• Dataset content:
========
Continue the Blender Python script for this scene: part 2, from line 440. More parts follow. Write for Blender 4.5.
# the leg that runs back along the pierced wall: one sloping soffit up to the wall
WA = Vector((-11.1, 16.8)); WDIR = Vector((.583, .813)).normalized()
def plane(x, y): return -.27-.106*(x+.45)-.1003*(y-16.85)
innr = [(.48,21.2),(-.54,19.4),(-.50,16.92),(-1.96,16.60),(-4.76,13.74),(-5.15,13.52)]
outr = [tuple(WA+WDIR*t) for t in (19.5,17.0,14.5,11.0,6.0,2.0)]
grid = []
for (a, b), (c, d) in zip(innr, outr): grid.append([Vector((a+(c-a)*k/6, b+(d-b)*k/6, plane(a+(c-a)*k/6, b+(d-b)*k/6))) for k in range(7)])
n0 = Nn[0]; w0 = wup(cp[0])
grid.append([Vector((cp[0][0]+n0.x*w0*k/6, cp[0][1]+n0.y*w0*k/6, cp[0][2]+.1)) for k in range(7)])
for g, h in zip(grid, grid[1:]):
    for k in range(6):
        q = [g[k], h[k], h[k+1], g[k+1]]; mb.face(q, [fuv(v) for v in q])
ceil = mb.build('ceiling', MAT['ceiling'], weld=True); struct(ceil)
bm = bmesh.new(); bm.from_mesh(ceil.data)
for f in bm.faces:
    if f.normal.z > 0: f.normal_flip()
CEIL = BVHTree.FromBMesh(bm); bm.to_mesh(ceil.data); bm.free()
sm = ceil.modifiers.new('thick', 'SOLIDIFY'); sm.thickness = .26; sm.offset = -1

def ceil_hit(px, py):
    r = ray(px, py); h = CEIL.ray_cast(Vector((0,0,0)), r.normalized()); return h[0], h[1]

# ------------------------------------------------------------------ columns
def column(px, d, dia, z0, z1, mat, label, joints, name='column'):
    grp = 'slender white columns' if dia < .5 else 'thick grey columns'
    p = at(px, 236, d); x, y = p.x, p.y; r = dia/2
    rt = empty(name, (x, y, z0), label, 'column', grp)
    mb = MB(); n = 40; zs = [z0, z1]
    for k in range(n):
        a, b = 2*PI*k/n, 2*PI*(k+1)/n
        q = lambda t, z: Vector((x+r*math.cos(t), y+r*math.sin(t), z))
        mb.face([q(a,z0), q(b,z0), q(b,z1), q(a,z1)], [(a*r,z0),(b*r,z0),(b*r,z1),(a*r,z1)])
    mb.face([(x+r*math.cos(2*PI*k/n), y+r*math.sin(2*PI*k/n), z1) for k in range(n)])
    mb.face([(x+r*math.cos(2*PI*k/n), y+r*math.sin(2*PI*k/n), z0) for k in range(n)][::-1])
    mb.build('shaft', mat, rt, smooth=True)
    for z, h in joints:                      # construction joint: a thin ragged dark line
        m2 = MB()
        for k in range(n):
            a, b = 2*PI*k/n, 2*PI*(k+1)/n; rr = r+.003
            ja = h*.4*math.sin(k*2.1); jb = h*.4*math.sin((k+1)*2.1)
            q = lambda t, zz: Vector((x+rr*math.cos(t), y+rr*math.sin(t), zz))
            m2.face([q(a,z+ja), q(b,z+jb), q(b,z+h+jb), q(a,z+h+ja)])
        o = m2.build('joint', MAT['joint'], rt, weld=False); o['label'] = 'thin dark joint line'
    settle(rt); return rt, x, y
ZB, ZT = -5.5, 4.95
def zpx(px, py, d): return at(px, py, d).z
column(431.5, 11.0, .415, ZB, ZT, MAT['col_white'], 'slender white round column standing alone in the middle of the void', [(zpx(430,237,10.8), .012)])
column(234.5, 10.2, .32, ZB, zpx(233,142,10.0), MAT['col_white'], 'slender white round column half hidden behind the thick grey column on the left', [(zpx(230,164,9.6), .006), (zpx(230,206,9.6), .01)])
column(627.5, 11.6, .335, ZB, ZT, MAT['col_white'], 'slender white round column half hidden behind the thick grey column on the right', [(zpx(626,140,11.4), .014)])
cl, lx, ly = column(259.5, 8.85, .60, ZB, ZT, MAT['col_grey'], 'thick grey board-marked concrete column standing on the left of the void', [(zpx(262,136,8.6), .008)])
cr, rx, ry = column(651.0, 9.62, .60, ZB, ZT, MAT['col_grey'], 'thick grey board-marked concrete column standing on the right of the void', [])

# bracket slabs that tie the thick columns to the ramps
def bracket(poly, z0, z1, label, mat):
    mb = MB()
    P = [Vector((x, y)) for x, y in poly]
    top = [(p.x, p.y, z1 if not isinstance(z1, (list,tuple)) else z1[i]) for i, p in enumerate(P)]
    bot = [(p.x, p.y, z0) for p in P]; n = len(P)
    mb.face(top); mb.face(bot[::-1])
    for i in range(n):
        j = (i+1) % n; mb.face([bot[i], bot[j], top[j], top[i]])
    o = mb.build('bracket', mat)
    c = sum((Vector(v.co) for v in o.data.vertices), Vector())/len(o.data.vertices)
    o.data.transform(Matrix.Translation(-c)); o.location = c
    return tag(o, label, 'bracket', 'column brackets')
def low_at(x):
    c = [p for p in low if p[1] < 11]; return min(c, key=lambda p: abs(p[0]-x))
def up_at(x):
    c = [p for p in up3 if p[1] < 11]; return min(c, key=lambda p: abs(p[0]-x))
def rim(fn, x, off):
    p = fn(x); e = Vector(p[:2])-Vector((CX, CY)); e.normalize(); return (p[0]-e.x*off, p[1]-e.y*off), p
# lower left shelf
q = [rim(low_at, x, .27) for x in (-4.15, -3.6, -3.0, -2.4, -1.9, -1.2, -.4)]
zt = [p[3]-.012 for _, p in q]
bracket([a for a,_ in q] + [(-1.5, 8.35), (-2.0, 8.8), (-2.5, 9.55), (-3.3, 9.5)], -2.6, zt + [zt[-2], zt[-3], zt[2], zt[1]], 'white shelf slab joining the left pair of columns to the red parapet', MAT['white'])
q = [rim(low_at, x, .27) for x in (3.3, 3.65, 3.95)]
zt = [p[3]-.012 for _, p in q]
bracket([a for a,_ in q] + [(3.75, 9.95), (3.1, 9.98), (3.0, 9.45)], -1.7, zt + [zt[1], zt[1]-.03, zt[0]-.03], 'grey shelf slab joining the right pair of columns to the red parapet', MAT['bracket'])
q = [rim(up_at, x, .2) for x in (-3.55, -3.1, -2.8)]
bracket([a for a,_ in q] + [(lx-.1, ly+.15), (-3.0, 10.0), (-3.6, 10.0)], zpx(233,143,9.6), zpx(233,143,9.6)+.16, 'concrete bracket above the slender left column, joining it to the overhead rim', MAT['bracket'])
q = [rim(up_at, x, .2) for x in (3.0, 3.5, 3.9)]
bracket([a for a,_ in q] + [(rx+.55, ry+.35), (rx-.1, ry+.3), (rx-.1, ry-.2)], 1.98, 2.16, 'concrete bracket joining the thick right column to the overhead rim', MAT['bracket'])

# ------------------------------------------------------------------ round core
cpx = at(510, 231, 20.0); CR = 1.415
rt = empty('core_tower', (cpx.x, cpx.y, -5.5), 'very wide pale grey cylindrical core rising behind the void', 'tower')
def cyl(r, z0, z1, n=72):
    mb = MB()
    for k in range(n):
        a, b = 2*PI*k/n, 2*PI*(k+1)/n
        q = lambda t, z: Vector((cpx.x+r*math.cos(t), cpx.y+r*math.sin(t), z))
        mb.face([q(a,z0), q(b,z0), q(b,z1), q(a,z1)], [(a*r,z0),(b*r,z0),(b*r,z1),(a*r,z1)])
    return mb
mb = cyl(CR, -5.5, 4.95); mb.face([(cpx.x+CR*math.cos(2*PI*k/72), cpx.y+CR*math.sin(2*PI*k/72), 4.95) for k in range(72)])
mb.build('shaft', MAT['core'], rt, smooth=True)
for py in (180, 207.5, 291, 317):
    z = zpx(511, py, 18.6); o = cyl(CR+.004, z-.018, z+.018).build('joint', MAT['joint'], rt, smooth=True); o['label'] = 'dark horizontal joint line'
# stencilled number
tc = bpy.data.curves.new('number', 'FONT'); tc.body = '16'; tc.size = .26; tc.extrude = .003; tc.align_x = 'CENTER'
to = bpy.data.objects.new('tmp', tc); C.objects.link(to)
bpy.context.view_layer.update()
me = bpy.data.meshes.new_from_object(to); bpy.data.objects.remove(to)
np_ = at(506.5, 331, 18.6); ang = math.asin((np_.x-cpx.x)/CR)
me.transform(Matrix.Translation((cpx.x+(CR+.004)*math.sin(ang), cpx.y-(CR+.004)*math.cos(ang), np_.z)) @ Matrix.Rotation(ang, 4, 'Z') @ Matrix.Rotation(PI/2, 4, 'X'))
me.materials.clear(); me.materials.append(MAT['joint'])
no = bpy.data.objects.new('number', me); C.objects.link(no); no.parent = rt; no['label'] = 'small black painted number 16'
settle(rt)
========
Set down each line of the material verbatim, from the first line through the line that contains "r = ray(px, py);".

• Problem solution:
Continue the Blender Python script for this scene: part 2, from line 440. More parts follow. Write for Blender 4.5.
# the leg that runs back along the pierced wall: one sloping soffit up to the wall
WA = Vector((-11.1, 16.8)); WDIR = Vector((.583, .813)).normalized()
def plane(x, y): return -.27-.106*(x+.45)-.1003*(y-16.85)
innr = [(.48,21.2),(-.54,19.4),(-.50,16.92),(-1.96,16.60),(-4.76,13.74),(-5.15,13.52)]
outr = [tuple(WA+WDIR*t) for t in (19.5,17.0,14.5,11.0,6.0,2.0)]
grid = []
for (a, b), (c, d) in zip(innr, outr): grid.append([Vector((a+(c-a)*k/6, b+(d-b)*k/6, plane(a+(c-a)*k/6, b+(d-b)*k/6))) for k in range(7)])
n0 = Nn[0]; w0 = wup(cp[0])
grid.append([Vector((cp[0][0]+n0.x*w0*k/6, cp[0][1]+n0.y*w0*k/6, cp[0][2]+.1)) for k in range(7)])
for g, h in zip(grid, grid[1:]):
    for k in range(6):
        q = [g[k], h[k], h[k+1], g[k+1]]; mb.face(q, [fuv(v) for v in q])
ceil = mb.build('ceiling', MAT['ceiling'], weld=True); struct(ceil)
bm = bmesh.new(); bm.from_mesh(ceil.data)
for f in bm.faces:
    if f.normal.z > 0: f.normal_flip()
CEIL = BVHTree.FromBMesh(bm); bm.to_mesh(ceil.data); bm.free()
sm = ceil.modifiers.new('thick', 'SOLIDIFY'); sm.thickness = .26; sm.offset = -1

def ceil_hit(px, py):
    r = ray(px, py); h = CEIL.ray_cast(Vector((0,0,0)), r.normalized()); return h[0], h[1]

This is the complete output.